The decision to settle on LEO for this critical weather data follows years of disarray as the Pentagon has worked to find a replacement for the Defense Meteorological Satellite Program, or DMSP. For decades, the military has relied almost entirely on that program for weather data. The first satellite was launched in the 1960s, with the constellation being replenished with updated generations of weather satellites over the years. Today, there are just four DMSP satellites in operation.

But no satellite is built to last forever, and there are no new DMSP satellites coming. As those satellites reach the end of their service life, they leave the two vital gaps of cloud characterization and theater weather imagery.

Foreseeing this problem, Congress in 2015 directed the Air Force to launch a new weather satellite program to replace DMSP. The Air Force began working on a new constellation to launch in 2024, but there was a problem: a four-year gap between the projected end of DMSP’s service life in 2020 and the launch of the new satellites.

To fill that gap, the Air Force collaborated with NASA on ORS-8, a satellite to be launched just before DMSP expired. While a contract was awarded to Sierra Nevada Corp. to build that gap-filling satellite, it was protested, rescinded and ultimately canceled by the Air Force after the service determined DMSP’s end-of-life date would extend beyond 2024.

In 2019, the Air Force proposed a new solution: a free-flying space vehicle that would operate in low Earth orbit. The Pentagon asked for $101 million to begin the effort in fiscal 2020, with plans to launch it in 2024.

But that plan didn’t last the year.

In September, the Air Force told Congress it wanted to scrap the free-flying space vehicle in favor of a new approach. Based on a space-based environmental monitoring capability assessment and strategy review completed in April 2019, the Air Force found it best to switch to an LEO architecture for scalability and increased resilience. Though skeptical, Congress ultimately swapped the funding for the free-flyer space vehicle to the new program.

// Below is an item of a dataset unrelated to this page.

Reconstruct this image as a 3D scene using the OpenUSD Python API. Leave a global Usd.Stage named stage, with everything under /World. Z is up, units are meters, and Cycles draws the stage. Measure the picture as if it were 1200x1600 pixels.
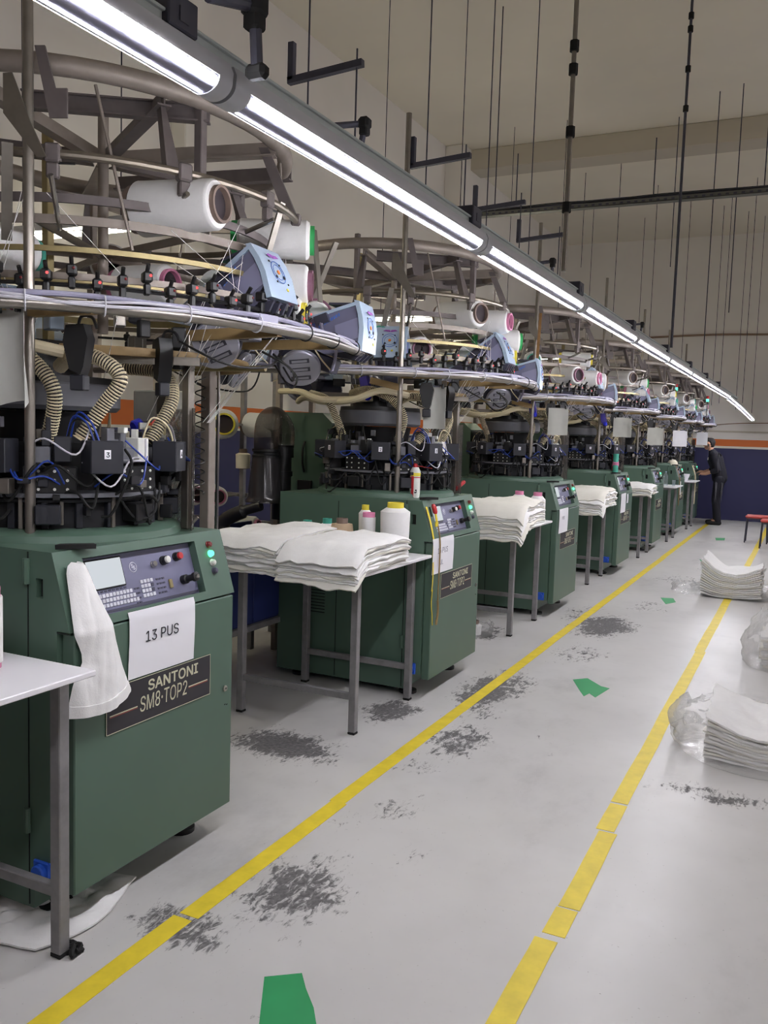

“Across the board in our weather strategies ... we’re looking at multilayers of an architecture, how to most cost-effectively move forward in capability. They can be incrementally delivered over time. So that becomes a mix of large satellites that do missions and smaller satellites that we can launch in order to grow capability over time,” Col. Dennis Bythewood, program executive officer for space development at the Air Force’s Space and Missile Systems Center, said in September 2019. “We’re finding much more capable sensors being delivered in small packages that we think we can grow mission sets over time. Those are the types of things that we are looking at within our strategy.”